Five at 8 – June 1, 2009

Thank goodness the weekend is over. Now we can get to the Monday morning rouser.

It’s June 1, a day of unfairness for people who live on the even side of the street in communities with odd-even watering rules. Why should “odd people” get two days of watering, while the “even people” get to look longingly where the grass is greaner?

  • Several readings on the subject of government and business. Philip Greenspun considers the true nature of diversity on the Supreme Court; not racial or ethnic diversity, the “life experience” kind. The Supreme Court doesn’t have it, he posits. It’s got the life experiences of people who went to law school. What if there were business experience on the court?

    He uses South Dakota’s George McGovern as an example that people with public service experience make poor businesspeople. McGovern reportedly said he wished he had the experiences he had running a motel before he went to Washington.

    The observations on business and government are particularly keen today because the government is going into the car business lock, stock, and barrel with General Motors’ bankruptcy. So the future of GM, owned by the government, is in the hands of the U.S. Bankruptcy Court, which is run by the government.

    Meanwhile, Smart Politics calculates that the Supreme Court is getting younger. Will this bring a new perspective to cases involving young people?

  • What’s the most exciting play in baseball? The inside-the-park homerun, according to Chris Jaffee of the Hardball Times. Harmon Killebrew had an inside-the-park homer on July 4, 1961, by the way. Any old-timers want to explain how that happened?
  • Privatization runs amok in Chicago. The city turned parking meters over to a private firm, and now there’s no place to park bikes, the Sun-Times reports. Meters are being replaced by boxes, which allow people to pay for street-parking by credit card. That brings up a whole ‘nother thread: Do we spend more money when we don’t actually use cash in the day’s mundane activities?
  • Having trouble sleeping? Spend more time on the Web.
  • An hour with John Hodgman. Now you need to figure out a way to fritter away the other 7 hours of your work day. I’ll do what I can to help. (h/t: Open Culture)


    This is a big day in the U.S. Senate election as the Supreme Court hears oral arguments starting at 9. Somewhere this weekend — it might’ve been the Star Tribune — I read from a former Supreme Court member that most justices already have their minds made up before the oral arguments in cases take place.
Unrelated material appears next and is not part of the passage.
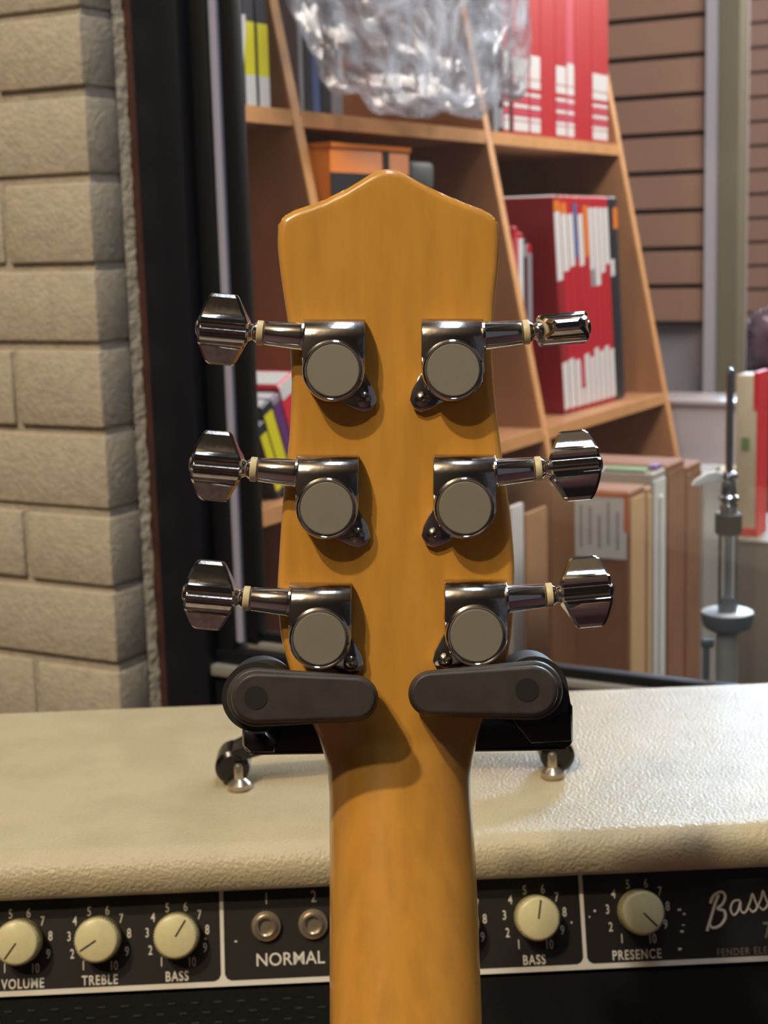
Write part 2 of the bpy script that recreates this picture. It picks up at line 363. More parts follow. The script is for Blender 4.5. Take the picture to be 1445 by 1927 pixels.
ZT, ZBm = 0.62, -0.98
def fr(z): return -z * TN                                       # how far the sloping front lies from the upper board's front
for s in uprights:
    pts = [G(0, s - BT / 2, ZBm, fr(ZBm) - 0.003), G(0, s - BT / 2, ZT, fr(ZT) - 0.003), G(0, s - BT / 2, ZT, -BD), G(0, s - BT / 2, ZBm, -BD)]
    prism('upright', pts, h * BT, M['shelf_wood'], bc, smooth=False)
    pts = [G(0, s - BT / 2, ZBm, fr(ZBm)), G(0, s - BT / 2, ZT, fr(ZT)), G(0, s - BT / 2, ZT, fr(ZT) - 0.003), G(0, s - BT / 2, ZBm, fr(ZBm) - 0.003)]
    prism('upright_edge', pts, h * BT, M['shelf_face'], bc, smooth=False)
for k in (-1, 0, 1, 2):
    dp = BD + BH * math.sin(TB) * k
    for a, b_ in zip(uprights, uprights[1:]):
        box('shelf_board', G(k, a + BT / 2, -BT / 2, -dp), h * (b_ - a - BT), Z * BT, bf * (dp - 0.003), M['shelf_wood'], bc, smooth=False)
        box('shelf_edge', G(k, a + BT / 2, -BT / 2, -0.003), h * (b_ - a - BT), Z * BT, bf * 0.0028, M['shelf_face'], bc, smooth=False)
box('back_panel', G(0, uprights[0] - BT / 2, ZBm, -BD - 0.008), h * (W2 - uprights[0] + BT), Z * (ZT - ZBm), bf * 0.008, M['shelf_wood'], bc, smooth=False)
ORD = ['first', 'second', 'third', 'fourth', 'fifth', 'sixth', 'seventh', 'eighth', 'ninth', 'tenth', 'eleventh', 'twelfth']
T0 = BT / 2 + 0.0005
def book(k, s, th, ht, dp, cover, bands, label, group, lean=0.0, n0=-0.008, z=T0):
    ex = h * math.cos(lean) - Z * math.sin(lean); ey = Z * math.cos(lean) + h * math.sin(lean)
    lift = 0 if lean == 0 else (th * math.sin(lean) if lean > 0 else 0)
    O = G(k, s, z + lift, n0 - dp)
    g = thing('book', O + ex * th / 2 + bf * dp / 2, label, 'book', group)
    bm = bmesh.new(); add_box(bm, O, ex * th, ey * ht, bf * dp, min(0.0012, th * 0.15), 1); bm_obj('cover', bm, M['b_' + cover], g)
    box('page_block', O + ex * th * 0.12 + ey * (ht - 0.004), ex * th * 0.76, ey * 0.0046, bf * (dp - 0.003), M['b_white'], g, smooth=False)
    for a, b_, c in bands:
        box('spine_print', O + ex * th * 0.06 + ey * (a * ht) + bf * (dp - 0.001), ex * th * 0.88, ey * ((b_ - a) * ht), bf * 0.0014, M['b_' + c], g, smooth=False)
    return g
# upper right cubby: red song books
xs = [929, 938, 947, 958, 964, 996, 1018, 1045, 1066, 1081, 1113, 1145]
cv = ['grey', 'black', 'red', 'black', 'red', 'red', 'red', 'red', 'pink', 'red', 'red']
nm_ = ['narrow grey', 'narrow black', 'slim bright red', 'thin black', 'thick red', 'red', 'plain red', 'red', 'pinkish red', 'thick plain red', 'thick red']
for i in range(11):
    s0, s1 = GS(xs[i], 200, 0, -0.008)[0], GS(xs[i + 1], 200, 0, -0.008)[0]
    if cv[i] in ('black', 'grey'): bands = [(0.02, 0.10, 'grey')] if i < 2 else []
    elif i in (6, 9): bands = []
    else: bands = [(0.015, 0.055, 'white')] + [(0.06 + 0.026 * q, 0.076 + 0.026 * q, 'pink' if q % 2 else 'white') for q in range(5)] + [(0.20, 0.235, 'white'), (0.24, 0.30 + 0.02 * (i % 3), 'white')]
    if i in (6, 10): bands = bands + [(0.70, 0.80, 'white')]
    book(0, s0 + 0.0006, s1 - s0 - 0.0012, 0.330, 0.20, cv[i], bands, f'{nm_[i]} book, {ORD[i]} from the left in the upper right cubby', 'books in the upper right cubby')
# near upper cubby
xs = [(430, 441), (442, 463), (466, 489), (491, 514)]
for i, (a, b_) in enumerate(xs):
    s0, s1 = GS(a, 150, 0, -0.012)[0] - 0.006, GS(b_, 150, 0, -0.012)[0] - 0.006
    if i == 3: s1 = min(s1, -W1 - 0.0095)
    zb, zt = GS(478, 207, 0, -0.012)[1], GS(478, 42, 0, -0.012)[1]; zm = GS(478, 142, 0, -0.012)[1]; H_ = 0.27
    g = book(0, s0 + 0.0005, s1 - s0 - 0.001, H_, 0.20, 'navy', [((zb - T0) / H_, (zm - T0) / H_, 'white'), ((zm - T0) / H_, (zt - T0) / H_, 'yellow')] if i > 1 else [],
         ['plain dark book next to the window frame in the near upper cubby', 'black book with a tapering white label in the near upper cubby', 'black book with yellow and white label, second from the divider', 'black book with yellow and white label, touching the divider'][i],
         'black books in the near upper cubby', n0=-0.012)
    if i == 1:
        P_ = lambda x, y: HIT(x, y, G(0, 0, 0, -0.0118), bf)
        prism('spine_label', [P_(444, 27), (P_(461, 27)), P_(462, 60), P_(453, 189), P_(450, 189), P_(443, 70)], bf * 0.0004, M['b_white'], g, smooth=False)
# near lower cubby: leaning books
s = GS(508, 935, 1, -0.03)[0]
for i, (c, th, ht, bands, lab) in enumerate([('navy', .014, .085, [(0.1, .86, 'yellow')], 'leaning black book with a short yellow label, nearest the window frame'), ('navy', .018, .105, [(0.1, .90, 'yellow')], 'leaning black book with a long yellow label'),
                              ('purple', .016, .112, [(.93, .99, 'grey')], 'leaning purple book between the yellow-labelled and red ones'), ('crimson', .035, .125, [(.86, .99, 'white')], 'leaning bright red book just left of the headstock')]):
    book(1, s, th, ht, 0.15, c, bands, lab, 'leaning books in the near lower cubby', lean=-0.40, n0=-0.02); s += th / math.cos(0.40) + 0.001
s0, s1 = GS(470, 800, 1, -0.12)[0], -W1 - 0.012
book(1, max(s0, -0.752), s1 - max(s0, -0.752), 0.215, 0.03, 'navy', [], 'tall dark book standing behind the leaning yellow-labelled books', 'leaning books in the near lower cubby', n0=-0.175)
# books behind the clear bag
x = 562
for i, (c, wd) in enumerate([('grey', 10), ('navy', 14), ('blue', 16), ('navy', 20), ('grey', 22)]):
    s0, s1 = GS(x, 120, 0, -0.06)[0], GS(x + wd, 120, 0, -0.06)[0]
    book(0, s0, s1 - s0 - 0.001, 0.30, 0.16, c, [(0.5, .9, 'white')] if c == 'blue' else [], f'{c} book, {ORD[i]} from the left behind the crumpled clear bag', 'books behind the clear bag', n0=-0.06); x += wd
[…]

I’ll be blogging the arguments and then the subsequent analysis.

    Midmorning – Kerri’s guests include Raleigh Levine, professor of law at William Mitchell College of Law; Jennifer Duffy, senior political reporter, Cook Political Report; and David Gergen, professor of public service at Harvard’s John F. Kennedy School of Government.

    Midday – The Senate analysis continues (as will the live-blogging). Professor Edward Foley of Ohio State University will take a few whacks at today’s hearing and we’ll take your calls, of course.
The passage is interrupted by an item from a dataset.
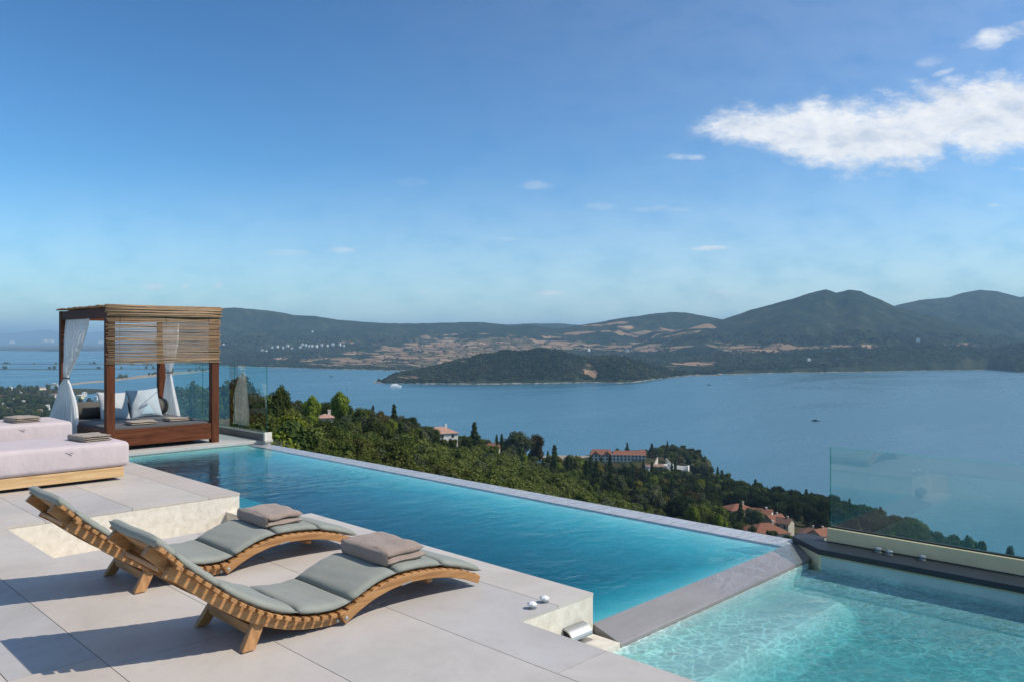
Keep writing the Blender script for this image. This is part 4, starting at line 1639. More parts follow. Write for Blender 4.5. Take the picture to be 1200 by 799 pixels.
okh = (H > 2.0) & (TT > .03) & (TT < 1.15) & (zone < .45)
X_, D_, Z_, rng_ = on_grid(PX, DD, ZZ, okh, 3600, 5)
clump_field('headland_scrub', X_, D_, Z_ - 1.0, rng_.uniform(9, 19, len(X_)), rng_.uniform(5, 11, len(X_)), 6, FARLEAF, (fbm(X_ / 90, D_ / 90, 3, 2) > .06).astype(int), 30)
PX, DD, ZZ, okh, zone = HILLS
keep = (zone < .42)
X_, D_, Z_, rng_ = on_grid(PX, DD, ZZ, okh & keep, 9000, 15)
clump_field('far_scrub', X_, D_, Z_ - 1.0, rng_.uniform(12, 30, len(X_)), rng_.uniform(6, 13, len(X_)), 16, FARLEAF, (fbm(X_ / 260, D_ / 260, 3, 2) > .04).astype(int), 18)
X_, D_, Z_, rng_ = on_grid(PX, DD, ZZ, okh & (zone >= .45), 420, 25)
clump_field('field_trees', X_, D_, Z_ - 1.0, rng_.uniform(9, 17, len(X_)), rng_.uniform(7, 12, len(X_)), 26, FARLEAF, (fbm(X_ / 260, D_ / 260, 3, 2) > .0).astype(int), 18)
# low coast far away beyond the lagoon, and the mountains behind it
pxs = np.arange(-120, 330, 3.0)
Ds = np.concatenate([np.linspace(9500, 24000, 40), np.linspace(24500, 42000, 40)])
PX, DD = np.meshgrid(pxs, Ds, indexing='ij')
XX = bearing(PX) * DD
ds = F * (EYE - SEA) / (np.interp(PX, [-120, 0, 60, 120, 250, 330], [410.5, 410.5, 411.5, 411, 410, 410]) - CY) * (1 + .05 * fbm(PX / 40, PX * 0, 3, 2))
line = [(-120, 391), (0, 391.5), (25, 390), (50, 387.5), (62, 388), (85, 390.5), (110, 389.5), (135, 388), (170, 390), (250, 393), (330, 394)]
hm = (EYE - SEA) - (np.interp(PX, [p[0] for p in line], [p[1] for p in line]) - CY) / F * 33000
H = np.where(DD > ds, 14 + 10 * fbm(XX / 1500, DD / 1500, 4, 6), -8) + hm * np.exp(-((DD - 33000) / 4500) ** 2) * (1 + .25 * fbm(XX / 900, DD / 1200, 4, 13))
ZZ = SEA + H
wx, wy, _ = V(XX, DD)
nu, nv = PX.shape
idx = (np.arange(nu - 1)[:, None] * nv + np.arange(nv - 1)[None]).reshape(-1)
M['coast'] = m_land('low_coast', (.030, .040, .028), (.10, .09, .06), .0016)
structure(obj('far_coast', np_mesh('far_coast', np.stack([wx, wy, ZZ], -1).reshape(-1, 3), np.stack([idx, idx + nv, idx + nv + 1, idx + 1], 1), M['coast'], True), None))


# sand bars and the spit of the lagoon
def sea_at(px, py, dz=0):
    D = F * (EYE - SEA) / (py - CY)
    return V(bearing(px) * D, D, SEA + dz)


def strip(name, line, m, seed):
    a = MB()
    n = len(line)
    vs = []
    for px, py, th in line:
        j = .15 * th * math.sin(px * .9 + seed)
        for q, dz in ((py - th / 2 + j, -.5), (py - th / 4 + j, 1.2), (py + th / 4 + j, 1.2), (py + th / 2 + j, -.5)):
            vs.append(sea_at(px, q, dz))
    fs = [(i * 4 + k, i * 4 + 4 + k, i * 4 + 5 + k, i * 4 + 1 + k) for i in range(n - 1) for k in range(3)]
    a.add(vs, fs)
    structure(obj(name, a, m, recalc=True))


M['sand'] = m_land('lagoon_sand', (.24, .20, .15), (.36, .31, .24), .02)
M['bar'] = m_land('lagoon_scrub', (.035, .045, .025), (.10, .09, .055), .02)
xs_ = list(range(-120, 260, 10))
strip('sandbar', [(x, 432.3 + .3 * math.sin(x / 31), .9) for x in xs_], M['bar'], 1)
strip('sandbar', [(x, 426.3 + (x / 200) + .3 * math.sin(x / 23), .8) for x in xs_], M['bar'], 2)
strip('spit', [(55, 452.5, 1.0), (75, 450.5, 2.2), (100, 448.2, 2.4), (125, 446, 2.4), (150, 443, 3.2), (175, 440, 4.5), (200, 437.2, 4.5), (222, 435.6, 3.2), (240, 434.6, 1.6), (252, 434.2, .5)], M['sand'], 3)


# ---- foliage: every crown is a cloud of leaf sprays round limbs
def crown_np(rng, blobs, n, s, flat=1.0, up=.25, core=True, ls=1.0):
    C = np.array([b[:3] for b in blobs])
    Rr = np.array([b[3] for b in blobs])
    k = rng.choice(len(blobs), n, p=Rr ** 2 / (Rr ** 2).sum())
    d = rng.normal(size=(n, 3))
    d[:, 2] += up
    d /= np.linalg.norm(d, axis=1)[:, None]
    rad = Rr[k] * rng.uniform(.62, 1.08, n)
    p = C[k] + d * rad[:, None] * np.array([1, 1, flat])
    nrm = d + rng.normal(size=(n, 3)) * .34
    nrm /= np.linalg.norm(nrm, axis=1)[:, None]
    a = np.cross(nrm, rng.normal(size=(n, 3)))
    a /= np.linalg.norm(a, axis=1)[:, None]
    b = np.cross(nrm, a)
    sz = (s * rng.uniform(.6, 1.35, n))[:, None]
    A, B = a * sz * ls, b * sz * .62
    tip = nrm * sz * .18
    vs = np.stack([p - A, p - B * .9 + tip, p + A, p + B * .9 + tip], 1).reshape(-1, 3)
    fs = np.arange(4 * n).reshape(n, 4)
    return vs, fs


def core_np(blobs, k=.66):
    """a rough inner mass of twigs so that a crown is not see-through everywhere."""
    vs, fs = [], []
    o = 0
    for cx_, cy_, cz_, r in blobs:
        r = r * k
        g = []
        for i in range(5):
            th = math.pi * i / 4
            for j in range(6):
                ph = 2 * math.pi * j / 6
                q = r * (1 + .18 * math.sin(3 * j + i * 2 + cx_ * 5))
                g.append((cx_ + q * math.sin(th) * math.cos(ph), cy_ + q * math.sin(th) * math.sin(ph), cz_ + q * math.cos(th)))
        for i in range(4):
            for j in range(6):
                fs.append((o + i * 6 + j, o + (i + 1) * 6 + j, o + (i + 1) * 6 + (j + 1) % 6, o + i * 6 + (j + 1) % 6))
        vs += g
        o += len(g)
    return np.array(vs), np.array(fs)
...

    In the second hour: A live broadcast from the National Press Club featuring former Vice President Dick Cheney and the recipients of the Gerald Ford Journalism Awards.
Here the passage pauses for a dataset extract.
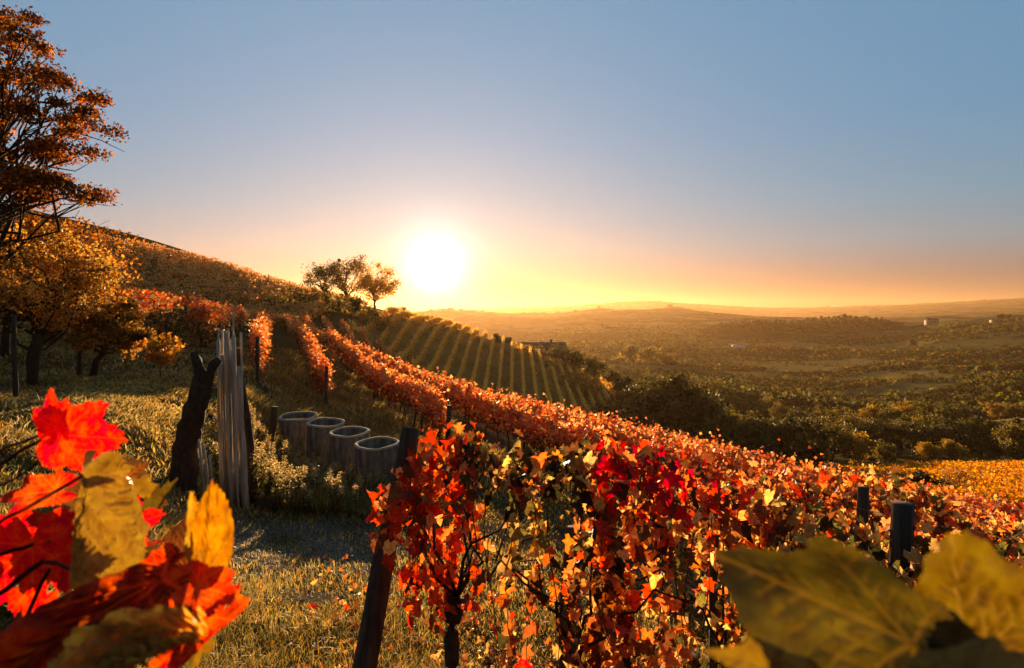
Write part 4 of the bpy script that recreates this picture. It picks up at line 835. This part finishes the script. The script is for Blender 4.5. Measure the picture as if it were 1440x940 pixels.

    Talk of the Nation – First hour: Saving the car companies. Is it worth it? Add your comment below.

    Hour two: If money doesn’t make us happy, what does? You know, that’s a whole thread of its own. What does make us happy. Maybe I’ll get to that this week.

    All Things Considered – Court reporter Elizabeth Stawicki will put a bow on today’s Supreme Court arguments. NPR will have the update on what looks at this hour to be a huge airline tragedy. An Air France jet is missing over the Atlantic. It’s obviously gone down, but why?